Wednesday, 5 September 2012
Space oddity: "Love"
Have you ever wondered what John Carter might have looked and played like if it had been funded by an American alt-rock collective, rather than an overreaching Hollywood studio? (A lone wag pipes up: "no", before conceding "probably better than the original".) Love, a feature collaboration between the group Angels & Airwaves (nope, me neither) and their long-time promo director William Eubank, sets out two suddenly familiar stories: first, a prologue in which a lieutenant in the Civil War is sent to investigate a mysterious apparition in the middle of nowhere, then the tale of a lonely astronaut on the International Space Station, who's reached the point where isolation is beginning to get the better of him. Interwoven with this latter strand are (staged) talking heads with individuals reflecting upon our need for connection - thus leading the viewer, in turn, to wonder how all of the above might relate.

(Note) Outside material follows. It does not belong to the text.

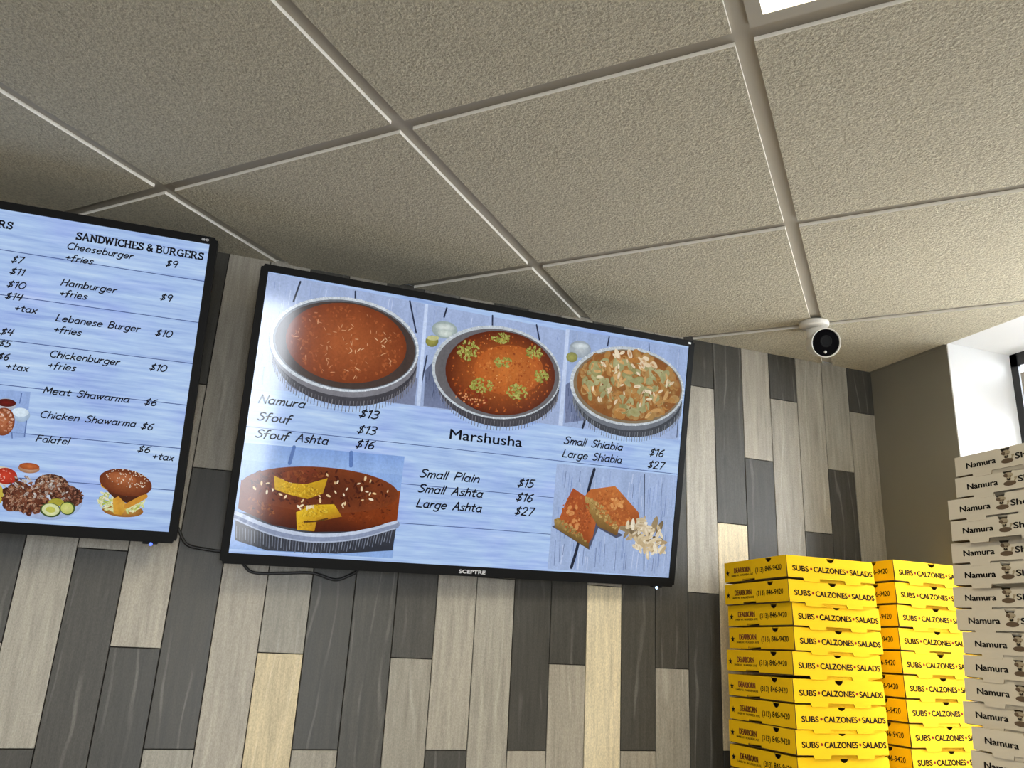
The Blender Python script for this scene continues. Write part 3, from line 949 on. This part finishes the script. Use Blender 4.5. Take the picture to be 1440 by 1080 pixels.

Tinkering with a modest budget in the L.A. equivalent of a garage and back garden, Eubank has a visual style locked down: crafting cosmoses and battlefields you buy completely, Love is - after Gareth Edwards' Monsters - another demonstration of the effects that can be achieved these days with a little bit of money, and a whole lot more care and attention. The soundscape, too, is rarely less than striking, the A&A boys summoning forth the kind of atmospheric audio that makes a match with those moments when we're given cause to ponder the space that exists between us. In fact, Love only starts to wear thin as a sustained piece of storytelling: if John Carter finally had too much going on, Eubank's film often appears to have too little to justify even its clipped 80-minute running time.
The catalogue-handsome Gunner Wright, as the astronaut, does what he can with the thin dramatic meat floating around in front of him, but he's mostly left to play goo-goo by himself, without the modulation or variation accorded to Sam Rockwell in the not dissimilar Moon; though it provides the answer to some of this universe's mysteries, the closing stretch can't shake off the suspicion that that film, Kubrick's tourbus fave 2001 and possibly even a bit of the beloved WALL-E have been repackaged as an extended emo promo. It's certainly intriguing, though, with sporadic flashes of something bigger and more beautiful besides: perhaps one to file alongside the Pet Shop Boys' It Couldn't Happen Here and Kate Bush's The Line, The Cross and The Curve in the category of weird conceptual offshoots that end up on fans' DVD shelves.
Love opens in selected cinemas from Friday.